Catalhoyuk is a tell of a very large Neolithic and Chalcolithic proto-city settlement in southern Anatolia, which existed from approximately 7500 BC to 6400 BC, and flourished around 7000 BC. In July 2012, it was inscribed as a UNESCO World Heritage Site.

Catalhoyuk is located overlooking the Konya Plain, southeast of the present-day city of Konya (ancient Iconium) in Turkey, approximately 140 km (87 mi) from the twin-coned volcano of Mount Hasan. The eastern settlement forms a mound that would have risen about 20 m (66 ft) above the plain at the time of the latest Neolithic occupation. There is also a smaller settlement mound to the west and a Byzantine settlement a few hundred meters to the east. The prehistoric mound settlements were abandoned before the Bronze Age. A channel of the Çarşamba River once flowed between the two mounds, and the settlement was built on alluvial clay which may have been favorable for early agriculture.

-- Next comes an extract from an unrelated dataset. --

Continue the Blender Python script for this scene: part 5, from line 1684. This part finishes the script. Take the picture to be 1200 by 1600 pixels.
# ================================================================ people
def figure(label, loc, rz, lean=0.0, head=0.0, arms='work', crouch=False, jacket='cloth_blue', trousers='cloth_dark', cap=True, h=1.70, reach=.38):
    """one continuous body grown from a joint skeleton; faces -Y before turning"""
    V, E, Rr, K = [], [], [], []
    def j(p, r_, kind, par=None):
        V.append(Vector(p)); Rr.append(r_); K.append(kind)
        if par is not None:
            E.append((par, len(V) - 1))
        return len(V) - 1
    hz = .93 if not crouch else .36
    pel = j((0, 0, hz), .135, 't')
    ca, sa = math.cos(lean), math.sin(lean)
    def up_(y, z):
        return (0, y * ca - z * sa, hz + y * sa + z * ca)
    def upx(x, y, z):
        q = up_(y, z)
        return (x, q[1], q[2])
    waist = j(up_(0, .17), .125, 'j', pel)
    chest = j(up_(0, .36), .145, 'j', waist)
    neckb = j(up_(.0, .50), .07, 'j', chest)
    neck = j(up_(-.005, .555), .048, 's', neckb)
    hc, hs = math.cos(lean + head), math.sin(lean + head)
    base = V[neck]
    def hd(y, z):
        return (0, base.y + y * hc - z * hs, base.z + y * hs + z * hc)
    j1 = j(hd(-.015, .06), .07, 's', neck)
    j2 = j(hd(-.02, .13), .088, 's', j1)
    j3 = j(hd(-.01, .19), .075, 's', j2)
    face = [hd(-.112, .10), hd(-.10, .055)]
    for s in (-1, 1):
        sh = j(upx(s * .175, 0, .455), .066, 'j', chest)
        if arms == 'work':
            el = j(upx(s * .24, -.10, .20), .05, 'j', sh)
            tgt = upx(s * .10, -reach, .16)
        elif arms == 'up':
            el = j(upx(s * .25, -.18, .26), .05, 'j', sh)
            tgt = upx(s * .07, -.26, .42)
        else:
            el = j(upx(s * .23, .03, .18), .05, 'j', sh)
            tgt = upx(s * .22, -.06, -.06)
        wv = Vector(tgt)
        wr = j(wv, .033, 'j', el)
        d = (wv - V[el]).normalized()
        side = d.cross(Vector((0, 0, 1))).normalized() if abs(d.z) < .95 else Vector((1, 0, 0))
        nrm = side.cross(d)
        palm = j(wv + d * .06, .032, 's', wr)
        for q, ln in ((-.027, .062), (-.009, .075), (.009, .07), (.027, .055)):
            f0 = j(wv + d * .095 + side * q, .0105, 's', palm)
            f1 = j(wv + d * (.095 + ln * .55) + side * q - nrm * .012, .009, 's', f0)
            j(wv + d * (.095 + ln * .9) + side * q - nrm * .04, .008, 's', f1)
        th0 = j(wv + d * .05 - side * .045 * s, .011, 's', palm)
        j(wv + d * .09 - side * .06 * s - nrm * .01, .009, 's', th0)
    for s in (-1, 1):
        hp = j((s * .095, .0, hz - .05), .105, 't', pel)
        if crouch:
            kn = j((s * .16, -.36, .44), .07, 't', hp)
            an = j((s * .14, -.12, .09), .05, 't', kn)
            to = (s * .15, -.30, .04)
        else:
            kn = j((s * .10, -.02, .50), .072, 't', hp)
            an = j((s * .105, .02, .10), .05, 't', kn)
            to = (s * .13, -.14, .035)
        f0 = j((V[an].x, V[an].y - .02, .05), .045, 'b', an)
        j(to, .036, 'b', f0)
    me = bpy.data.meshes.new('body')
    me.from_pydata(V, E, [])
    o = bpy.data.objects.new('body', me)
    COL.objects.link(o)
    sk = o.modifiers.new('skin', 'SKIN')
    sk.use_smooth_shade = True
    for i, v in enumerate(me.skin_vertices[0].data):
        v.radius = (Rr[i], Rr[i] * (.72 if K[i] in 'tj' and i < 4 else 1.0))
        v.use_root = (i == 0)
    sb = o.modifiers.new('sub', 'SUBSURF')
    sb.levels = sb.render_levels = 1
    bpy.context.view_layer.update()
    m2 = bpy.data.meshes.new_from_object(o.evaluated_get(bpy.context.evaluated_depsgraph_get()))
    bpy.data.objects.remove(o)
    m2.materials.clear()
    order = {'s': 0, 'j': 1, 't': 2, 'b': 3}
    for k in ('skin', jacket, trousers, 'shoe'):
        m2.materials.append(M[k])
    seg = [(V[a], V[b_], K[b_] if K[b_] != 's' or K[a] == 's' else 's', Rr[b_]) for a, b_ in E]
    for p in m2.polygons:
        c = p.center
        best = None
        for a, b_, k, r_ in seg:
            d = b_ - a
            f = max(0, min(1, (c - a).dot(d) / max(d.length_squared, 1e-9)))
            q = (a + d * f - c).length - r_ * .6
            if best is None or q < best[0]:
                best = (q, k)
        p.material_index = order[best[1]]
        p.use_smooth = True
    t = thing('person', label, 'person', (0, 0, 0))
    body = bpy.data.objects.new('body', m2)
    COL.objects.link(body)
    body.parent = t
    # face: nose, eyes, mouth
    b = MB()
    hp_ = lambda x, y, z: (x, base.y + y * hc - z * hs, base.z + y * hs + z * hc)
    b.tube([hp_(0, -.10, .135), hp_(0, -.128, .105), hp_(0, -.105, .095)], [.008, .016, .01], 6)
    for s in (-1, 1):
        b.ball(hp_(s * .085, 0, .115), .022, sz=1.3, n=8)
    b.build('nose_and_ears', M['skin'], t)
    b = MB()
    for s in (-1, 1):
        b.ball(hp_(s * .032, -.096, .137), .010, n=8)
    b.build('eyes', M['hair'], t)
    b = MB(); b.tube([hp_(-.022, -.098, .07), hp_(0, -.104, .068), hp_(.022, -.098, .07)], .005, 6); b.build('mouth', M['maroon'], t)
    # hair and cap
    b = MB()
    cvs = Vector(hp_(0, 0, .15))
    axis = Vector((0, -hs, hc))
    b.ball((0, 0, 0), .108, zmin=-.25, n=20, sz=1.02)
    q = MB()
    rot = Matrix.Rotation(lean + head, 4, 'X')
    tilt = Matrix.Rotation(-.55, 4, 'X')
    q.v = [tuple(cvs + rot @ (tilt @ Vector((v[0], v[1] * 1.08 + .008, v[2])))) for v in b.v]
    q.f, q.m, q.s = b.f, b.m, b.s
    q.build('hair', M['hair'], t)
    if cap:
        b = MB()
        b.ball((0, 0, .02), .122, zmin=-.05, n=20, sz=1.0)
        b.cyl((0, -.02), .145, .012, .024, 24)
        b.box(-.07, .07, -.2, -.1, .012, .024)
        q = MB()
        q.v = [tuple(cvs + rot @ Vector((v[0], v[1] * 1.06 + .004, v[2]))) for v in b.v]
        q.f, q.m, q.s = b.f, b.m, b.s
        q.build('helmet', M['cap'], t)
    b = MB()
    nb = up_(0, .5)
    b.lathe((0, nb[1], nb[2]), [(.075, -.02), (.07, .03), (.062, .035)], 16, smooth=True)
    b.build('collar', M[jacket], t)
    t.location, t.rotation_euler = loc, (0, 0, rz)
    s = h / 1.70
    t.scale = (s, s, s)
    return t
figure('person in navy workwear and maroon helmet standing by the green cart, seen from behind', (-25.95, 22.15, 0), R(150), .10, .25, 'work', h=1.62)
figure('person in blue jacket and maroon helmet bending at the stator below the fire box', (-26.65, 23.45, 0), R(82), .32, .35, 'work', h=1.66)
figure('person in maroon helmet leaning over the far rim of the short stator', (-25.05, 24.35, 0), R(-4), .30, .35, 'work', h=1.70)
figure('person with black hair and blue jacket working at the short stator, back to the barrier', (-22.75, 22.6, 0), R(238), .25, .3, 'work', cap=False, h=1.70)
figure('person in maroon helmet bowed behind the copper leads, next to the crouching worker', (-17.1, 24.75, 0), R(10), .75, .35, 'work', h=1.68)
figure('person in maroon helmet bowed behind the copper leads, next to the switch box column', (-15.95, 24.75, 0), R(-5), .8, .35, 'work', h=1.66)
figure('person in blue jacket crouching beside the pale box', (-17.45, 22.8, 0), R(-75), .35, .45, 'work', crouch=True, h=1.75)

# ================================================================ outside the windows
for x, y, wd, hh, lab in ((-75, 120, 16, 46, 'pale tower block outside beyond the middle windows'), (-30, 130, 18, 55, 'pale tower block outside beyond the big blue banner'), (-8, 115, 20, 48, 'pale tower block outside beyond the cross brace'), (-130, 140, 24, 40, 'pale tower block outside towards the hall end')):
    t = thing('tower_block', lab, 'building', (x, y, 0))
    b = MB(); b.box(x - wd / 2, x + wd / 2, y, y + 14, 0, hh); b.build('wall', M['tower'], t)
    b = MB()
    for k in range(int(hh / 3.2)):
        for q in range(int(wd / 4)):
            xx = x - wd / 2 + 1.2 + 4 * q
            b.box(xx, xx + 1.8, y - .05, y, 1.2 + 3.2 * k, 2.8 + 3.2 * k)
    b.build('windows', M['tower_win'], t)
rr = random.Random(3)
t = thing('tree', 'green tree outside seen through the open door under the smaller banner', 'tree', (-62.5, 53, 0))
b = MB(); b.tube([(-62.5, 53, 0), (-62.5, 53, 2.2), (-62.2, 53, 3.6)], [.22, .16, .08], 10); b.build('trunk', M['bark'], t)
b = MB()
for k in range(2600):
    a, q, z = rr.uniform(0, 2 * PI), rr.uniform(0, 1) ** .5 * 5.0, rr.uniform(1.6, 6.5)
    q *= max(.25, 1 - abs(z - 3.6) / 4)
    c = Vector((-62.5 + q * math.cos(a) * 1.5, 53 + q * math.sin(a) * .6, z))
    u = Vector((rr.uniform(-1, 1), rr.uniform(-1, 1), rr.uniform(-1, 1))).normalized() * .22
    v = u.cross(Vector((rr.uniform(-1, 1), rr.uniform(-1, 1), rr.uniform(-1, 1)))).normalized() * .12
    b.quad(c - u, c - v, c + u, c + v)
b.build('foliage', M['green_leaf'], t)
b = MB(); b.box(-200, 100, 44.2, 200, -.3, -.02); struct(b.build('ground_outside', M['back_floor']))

The site was first excavated by James Mellaart in 1958. He later led a team which further excavated there for four seasons between 1961 and 1965. These excavations revealed this section of Anatolia as a centre of advanced culture in the Neolithic period. Excavation revealed 18 successive layers of buildings signifying various stages of the settlement and eras of history. The bottom layer of buildings can be dated as early as 7100 BC while the top layer is from 5600 BC.

Mellaart was banned from Turkey for his involvement in the Dorak affair in which he published drawings of supposedly important Bronze Age artifacts that later went missing. After this scandal, the site lay idle until 1993, when investigations began under the leadership of Ian Hodder, then at the University of Cambridge. The Hodder led excavations ended in 2018. Hodder, a former student of Mellaart, chose the site as the first “real world” test of his then-controversial theory of post-processual archaeology. The site has always had a strong research emphasis upon engagement with digital methodologies, driven by the project’s experimental and reflexive methodological framework. According to Mickel, Hodder’s Çatalhöyük Research Project (ÇRP) established itself as a site for progressive methodologies – in terms of adaptable and democratized recording, integration of computerized technologies, sampling strategies, and community involvement.” New excavations are being directed by Ali Umut Türkcan from Anadolu University.